The Comparison Framework: Why This Test Matters
I’m going to compare e6000 Fabri-Fuse (the fabric-specific version) against JB Weld’s standard epoxy. But not on strength alone. That’s the trap. Most buyers compare adhesives by picking the one with the highest shear strength or the fastest dry time. They miss the bigger picture.
Here’s what I actually care about as a cost controller: Total Cost of Ownership (TCO) for a specific application—bonding fabric to fabric, fabric to plastic, and fabric to metal. This isn't about which glue is 'stronger' in a lab. It's about which one costs less over the lifecycle of the repair.
I looked at three dimensions: material compatibility, application waste, and rework frequency. Let’s break them down.
Dimension 1: Material Compatibility (and What It Costs You)
Everything I'd read about JB Weld said it 'works on everything.' That’s mostly true for metal. But for fabric? In practice, I found the opposite. JB Weld’s epoxy is rigid. On a canvas strap or a nylon webbing, that rigidity creates stress points. The bond might hold, but the fabric tears next to the glue. That’s a failed repair.
e6000 Fabri-Fuse (which is essentially the original e6000 formula optimized for textiles) stays flexible. When I compared them side-by-side on a ripped work apron, the e6000 moved with the fabric. The JB Weld cracked after three days of use. (Which, honestly, felt like a waste of $8 and 20 minutes.)
The cost insight here isn't the price of the tube. It's the cost of a failed repair. A $4 tube of e6000 that works once beats a $6 tube of JB Weld that fails and requires a $12 replacement part. Simple math.
Dimension 2: Application Waste—The Hidden Cost
The conventional wisdom is to buy the strongest glue available. But that advice ignores the application waste. JB Weld comes in a twin-tube syringe. You mix it, you use it, and you throw away the leftover mix. You can't save it. e6000 Fabri-Fuse comes in a single tube. You squeeze out what you need, cap it, and the rest is good for months. (I stored a tube for 6 months in a cool drawer with no issues.)
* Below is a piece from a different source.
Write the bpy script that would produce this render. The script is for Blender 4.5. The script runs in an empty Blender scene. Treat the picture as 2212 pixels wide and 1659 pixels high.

I tracked our small-batch repair orders over two quarters. We used one tube of e6000 Fabri-Fuse for 14 separate fabric joins. With JB Weld, we would have mixed a new batch for each job (and thrown away at least 30% of each mix). That’s a cost-add you won’t see on the shelf price. It showed up in our consumables line.
Hidden cost calculation: e6000 Fabri-Fuse: $0.07 per application vs. JB Weld: $0.25 per application (based on typical waste). That’s a 71% reduction in consumable cost. Period.
Dimension 3: The Rework Cycle—Where Most Budgets Die
This is the dimension that flipped my decision. I committed $1,200 to testing both adhesives on our shop floor repairs over 6 months (following our procurement system, where every failed repair gets logged as a rework event).
JB Weld’s strength is undeniable on rigid surfaces. But on fabric? The rework rate was 22% in our trials. That means 1 in 5 repairs needed a do-over. Why? Because the rigid bond failed at the fabric interface. The e6000 Fabri-Fuse rework rate was zero. Not a single re-log in 6 months.
I ran a durability stress test on a manual pull-down projector screen that had a torn fabric edge. The e6000 bond held for 150 cycles. The JB Weld bond failed at cycle 38. (The screen cost $350 to replace. Saving $2 on glue seemed genius at the time. It wasn’t.)
The lesson: When you calculate TCO, the price of the original adhesive is almost irrelevant. The real cost is the labor and downtime of the rework. e6000 Fabri-Fuse, in our specific context, eliminated that cost entirely.
When to Choose JB Weld (Yes, It Has a Place)
I’m not saying JB Weld is bad. I’m saying it’s wrong for this job. If you’re bonding metal to metal on a garage door track or a LiftMaster garage door manual component, JB Weld is the superior choice. Its compressive strength and heat resistance are top-tier.
But for fabric, for flexible materials, for repairs that need to move with the substrate—e6000 Fabri-Fuse is the lower-cost solution by every metric that matters. It’s not just cheaper per tube; it’s cheaper per successful repair.
Most buyers focus on the ‘strength’ number on the package. The question they should ask is: ‘How much will this cost me if it fails?’ That question will lead you to e6000 Fabri-Fuse for fabric.